Last year’s edition of this conference was like attending a wake. General Motors was declaring bankruptcy, and the heaviness of that development (“say it ain’t so!”) hung over the Grand Hotel like the rain that greeted those who mustered the enthusiasm to attend. There were bitter spats that even broke out in some of the sessions (I remember blogging about one such dust-up between First Gentleman Dan Mulhern and Nolan Finley of the Detroit News) and the whole place was as edgy as Christopher Walken.
Fast forward to 2010 and the vast blue sunny sky arrived as if to coincide with a new outlook. GM has bounced back far quicker than anyone predicted, and there are signs all over that something is shifting. A guy like Newt Gingrich delivering the keynote address could generally be counted on to create a polarized crowd of adorers and revilers.
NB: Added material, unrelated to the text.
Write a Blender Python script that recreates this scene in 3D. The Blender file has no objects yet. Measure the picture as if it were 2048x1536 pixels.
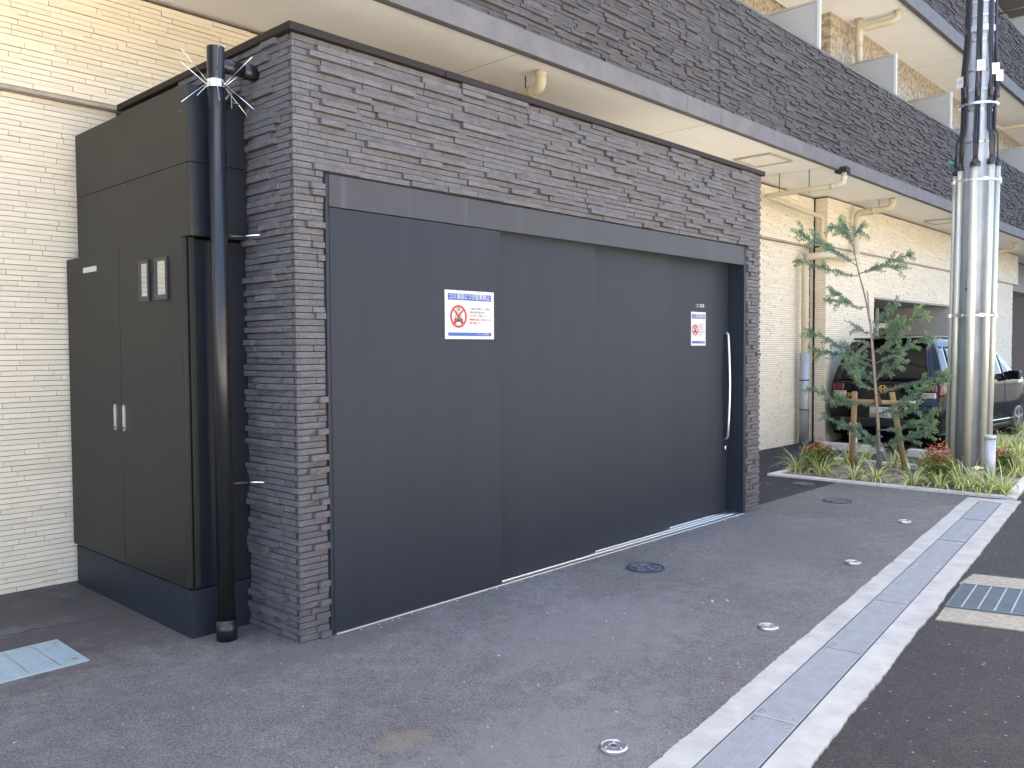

Instead, Gingrich ripped into the state for its past sins and prescribed a list of previously designated non-starters — and there was nary a peep of protest. City Council President Charles Pugh told me he agreed with about 90% of what Gingrich had to say. Keep in mind Gringrich urged, among other things, “Right to Work,” school vouchers, “work for welfare,” and forcing teachers to pay a portion of their own healthcare. Maybe you have to get to this point for revolution to sound preferable to evolution.
Now make no mistake; the knock on this conference has always been that for all of its hew and cry, it seldom leads to anything tangible. But as a journalist, I’ve always looked at this conference as a barometer. And the read right now (notable in an election year) is that real change seems far more palatable than it has in the past. In some ways, change is already coming — GalaxE Solutions is bringing 500 high tech jobs to downtown Detroit and the Chevy Volt will roll out this fall with breathtaking potential behind it. When the winds of change start to blow, rather than planting a windbreak, maybe we’ll finally be ready to hoist a sail and go along.